(image via)
Tonight is the last night that the nightmare known as Cabrini-Green will live to see the sun rise. Tomorrow morning, the last remaining building will be torn down. A sordid chapter of Chicago's history will be demolished, a literal Target put in place, to mark the site where so many lived and loved and lost their lives.
I haven't the knowledge or wherewithal to begin to write about the sorrow that the housing projects caused for many people. I have too much privilege to condescendingly describe the squalid conditions that low-income families were forced by necessity, birthright, actually!, to live in. So I won't.
Instead I want to talk about humanity. Fashion I'm discovering, exists in a sort of bubble that claps its ears around its head and plants its palms around its eyes. Folks go through their days blissfully unaware of the human suffering that millions endure each day - billions, really, if you want to get global - and instead finely hones its attention on the latest permutation of the college-tuition-costing Birkin bag. It boggles the brain to imagine, just for a second, all of the attention and time and money that is diverted (is that the right word? displaced, perhaps?) towards things that once the sand hits the coffin, don't fucking matter.
The only thing that matters is our humanity. Every kiss, every tear that is shed, every heart that is broken and put back together again and broken again and put back together once more, sometimes by the asshole who broke it in the first place. Every time you look something or someone so achingly beautiful your body responds in kind via goosebumps or a flutter in your stomach. Every single instance of pain, every moment of all-consuming love until the love inevitably runs out, every day of ambivalence that starts in your twenties and lasts for god-knows-how-long, every time you apologize for hurting someone you love even if you're disingenuous about it. This is a small glimpse of the human condition, and it's only thing that ties us all together.

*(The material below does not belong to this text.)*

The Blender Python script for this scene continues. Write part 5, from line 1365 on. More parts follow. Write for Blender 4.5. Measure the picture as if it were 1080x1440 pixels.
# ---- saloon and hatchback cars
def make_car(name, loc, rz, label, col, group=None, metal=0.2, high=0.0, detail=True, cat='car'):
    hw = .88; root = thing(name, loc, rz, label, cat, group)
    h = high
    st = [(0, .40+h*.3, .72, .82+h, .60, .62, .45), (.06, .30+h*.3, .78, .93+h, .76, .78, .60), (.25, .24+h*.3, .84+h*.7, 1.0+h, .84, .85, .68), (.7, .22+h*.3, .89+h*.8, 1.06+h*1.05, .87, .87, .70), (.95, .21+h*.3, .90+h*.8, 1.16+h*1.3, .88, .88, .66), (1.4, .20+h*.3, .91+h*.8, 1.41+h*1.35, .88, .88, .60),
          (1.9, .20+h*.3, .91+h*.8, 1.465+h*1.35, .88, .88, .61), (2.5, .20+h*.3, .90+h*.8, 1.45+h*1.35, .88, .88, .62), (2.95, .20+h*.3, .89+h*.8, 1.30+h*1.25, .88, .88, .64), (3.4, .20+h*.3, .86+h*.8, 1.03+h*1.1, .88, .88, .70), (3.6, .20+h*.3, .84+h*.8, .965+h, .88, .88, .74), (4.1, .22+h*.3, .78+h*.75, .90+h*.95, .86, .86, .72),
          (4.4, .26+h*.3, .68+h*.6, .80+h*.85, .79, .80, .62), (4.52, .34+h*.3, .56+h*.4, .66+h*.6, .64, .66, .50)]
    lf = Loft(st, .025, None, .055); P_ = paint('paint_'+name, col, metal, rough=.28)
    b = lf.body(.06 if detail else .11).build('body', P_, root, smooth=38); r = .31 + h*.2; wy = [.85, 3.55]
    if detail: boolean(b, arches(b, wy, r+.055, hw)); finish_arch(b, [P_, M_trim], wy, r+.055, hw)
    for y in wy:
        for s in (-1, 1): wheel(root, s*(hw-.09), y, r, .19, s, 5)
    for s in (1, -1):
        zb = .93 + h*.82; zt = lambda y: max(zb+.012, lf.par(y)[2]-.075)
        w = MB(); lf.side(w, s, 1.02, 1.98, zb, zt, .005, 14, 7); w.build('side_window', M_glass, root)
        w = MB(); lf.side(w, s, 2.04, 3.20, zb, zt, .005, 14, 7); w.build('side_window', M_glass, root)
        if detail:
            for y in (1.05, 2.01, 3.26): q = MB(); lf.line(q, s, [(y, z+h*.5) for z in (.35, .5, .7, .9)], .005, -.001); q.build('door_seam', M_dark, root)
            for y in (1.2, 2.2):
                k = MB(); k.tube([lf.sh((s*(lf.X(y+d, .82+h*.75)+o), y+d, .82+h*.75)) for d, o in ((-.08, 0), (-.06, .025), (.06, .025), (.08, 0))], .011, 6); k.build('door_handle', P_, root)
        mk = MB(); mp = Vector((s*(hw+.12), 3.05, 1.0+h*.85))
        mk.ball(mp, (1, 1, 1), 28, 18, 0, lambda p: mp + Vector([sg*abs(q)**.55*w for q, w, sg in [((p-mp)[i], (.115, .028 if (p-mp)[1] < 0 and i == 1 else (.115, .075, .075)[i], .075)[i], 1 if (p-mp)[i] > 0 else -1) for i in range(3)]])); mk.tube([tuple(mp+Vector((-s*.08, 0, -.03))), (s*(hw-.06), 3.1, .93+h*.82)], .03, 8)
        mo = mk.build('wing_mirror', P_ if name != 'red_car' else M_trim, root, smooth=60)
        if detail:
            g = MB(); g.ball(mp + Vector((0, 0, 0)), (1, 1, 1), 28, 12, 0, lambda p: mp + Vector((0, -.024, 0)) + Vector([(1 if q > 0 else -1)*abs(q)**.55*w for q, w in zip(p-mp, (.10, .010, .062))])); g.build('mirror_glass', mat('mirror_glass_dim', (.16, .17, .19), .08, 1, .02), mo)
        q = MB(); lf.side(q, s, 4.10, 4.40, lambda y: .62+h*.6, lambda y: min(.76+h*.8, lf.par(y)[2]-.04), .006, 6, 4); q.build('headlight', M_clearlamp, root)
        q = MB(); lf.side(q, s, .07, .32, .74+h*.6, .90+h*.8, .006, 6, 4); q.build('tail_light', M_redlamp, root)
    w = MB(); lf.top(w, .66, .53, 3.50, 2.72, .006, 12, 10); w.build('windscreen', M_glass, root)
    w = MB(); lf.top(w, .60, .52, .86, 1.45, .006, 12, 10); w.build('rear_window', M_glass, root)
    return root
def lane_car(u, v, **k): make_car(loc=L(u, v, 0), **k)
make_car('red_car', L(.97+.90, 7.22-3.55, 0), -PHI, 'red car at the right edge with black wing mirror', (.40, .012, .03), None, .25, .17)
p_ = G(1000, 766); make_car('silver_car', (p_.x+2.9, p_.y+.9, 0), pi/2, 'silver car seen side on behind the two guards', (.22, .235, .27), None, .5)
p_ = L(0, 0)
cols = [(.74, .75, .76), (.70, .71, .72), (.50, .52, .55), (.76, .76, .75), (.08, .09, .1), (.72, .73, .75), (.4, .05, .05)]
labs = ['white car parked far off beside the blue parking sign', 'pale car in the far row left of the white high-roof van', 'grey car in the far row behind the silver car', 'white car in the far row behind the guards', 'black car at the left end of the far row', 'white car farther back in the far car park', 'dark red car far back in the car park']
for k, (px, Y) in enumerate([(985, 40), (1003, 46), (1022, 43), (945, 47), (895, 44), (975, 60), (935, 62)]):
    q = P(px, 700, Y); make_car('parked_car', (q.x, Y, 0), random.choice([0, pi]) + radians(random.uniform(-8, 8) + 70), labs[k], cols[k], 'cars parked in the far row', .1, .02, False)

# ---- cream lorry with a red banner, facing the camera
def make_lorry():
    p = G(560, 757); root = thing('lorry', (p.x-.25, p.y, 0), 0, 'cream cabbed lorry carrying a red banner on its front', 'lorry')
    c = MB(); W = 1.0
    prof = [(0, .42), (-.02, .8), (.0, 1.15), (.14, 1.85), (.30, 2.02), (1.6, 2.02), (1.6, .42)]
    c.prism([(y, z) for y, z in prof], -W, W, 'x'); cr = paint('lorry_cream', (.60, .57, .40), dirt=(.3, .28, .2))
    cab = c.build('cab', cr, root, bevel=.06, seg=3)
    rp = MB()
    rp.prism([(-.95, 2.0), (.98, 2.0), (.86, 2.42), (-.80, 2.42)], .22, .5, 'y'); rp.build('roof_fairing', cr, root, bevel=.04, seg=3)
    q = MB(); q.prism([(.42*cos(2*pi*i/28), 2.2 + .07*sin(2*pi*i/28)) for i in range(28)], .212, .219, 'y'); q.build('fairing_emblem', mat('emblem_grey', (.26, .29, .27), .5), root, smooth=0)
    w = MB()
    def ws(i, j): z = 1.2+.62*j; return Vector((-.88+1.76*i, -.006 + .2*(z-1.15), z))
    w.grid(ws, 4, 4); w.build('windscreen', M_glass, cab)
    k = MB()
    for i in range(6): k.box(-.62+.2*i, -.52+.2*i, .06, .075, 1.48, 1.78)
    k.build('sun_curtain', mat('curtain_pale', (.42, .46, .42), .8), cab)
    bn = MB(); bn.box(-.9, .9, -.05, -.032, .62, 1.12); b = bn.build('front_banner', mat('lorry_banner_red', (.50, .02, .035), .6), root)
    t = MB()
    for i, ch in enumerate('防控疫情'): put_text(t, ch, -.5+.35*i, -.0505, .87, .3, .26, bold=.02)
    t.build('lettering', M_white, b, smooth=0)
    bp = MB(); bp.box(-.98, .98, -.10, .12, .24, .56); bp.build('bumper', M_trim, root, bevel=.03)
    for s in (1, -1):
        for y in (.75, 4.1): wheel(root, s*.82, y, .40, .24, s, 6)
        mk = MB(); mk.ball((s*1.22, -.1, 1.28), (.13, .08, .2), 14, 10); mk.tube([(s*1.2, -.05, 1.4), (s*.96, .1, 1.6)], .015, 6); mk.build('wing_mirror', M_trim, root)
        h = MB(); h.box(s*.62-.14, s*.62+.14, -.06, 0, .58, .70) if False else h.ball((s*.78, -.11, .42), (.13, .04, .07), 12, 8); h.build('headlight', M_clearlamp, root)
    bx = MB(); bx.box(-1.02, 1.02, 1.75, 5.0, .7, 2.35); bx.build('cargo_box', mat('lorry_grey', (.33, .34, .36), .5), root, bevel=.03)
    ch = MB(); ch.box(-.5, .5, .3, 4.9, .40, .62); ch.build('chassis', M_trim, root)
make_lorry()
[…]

All of the residents of Cabrini-Green lived through these all-too-real experiences just like you have. And that's why you should be aware of the demolition of these people's homes...because they are people. Human beings. It's so easy for those that have to ignore those that haven't got, but in the end we all up in the same six by four space and the haves become essentially quite meaningless. So while we're living our day-to-day lives (on borrowed time, I may add), I implore you all to not forget about those who are less fortunate. Charity events to pat yourself on the back and assauge some kind of guilt is not what I'm talking about. I mean, to like, look around your studio/apartment/luxury condo/house/mansion/whatever and be appreciative of the roof over your head. Be grateful every single day that you won the American lottery and weren't born into the cycle of poverty that's consumed more lives than you can possibly imagine.
I love style because in it, I can represent my own human experience. Dressing nerdy? Well, that's a reclamation of the torment I endured as a kid because I liked school and had literally zero friends (things that haven't really changed in the progressive years). Harnesses? A small way to announce to the world that I was born with kinks. And it's why I hope I never become jaded - I cherish my humanity too much. It's really all that we have.
RIP, Cabrini-Green. Hopefully your death will bring peace to your residents and will awaken those don't care from their human slumber.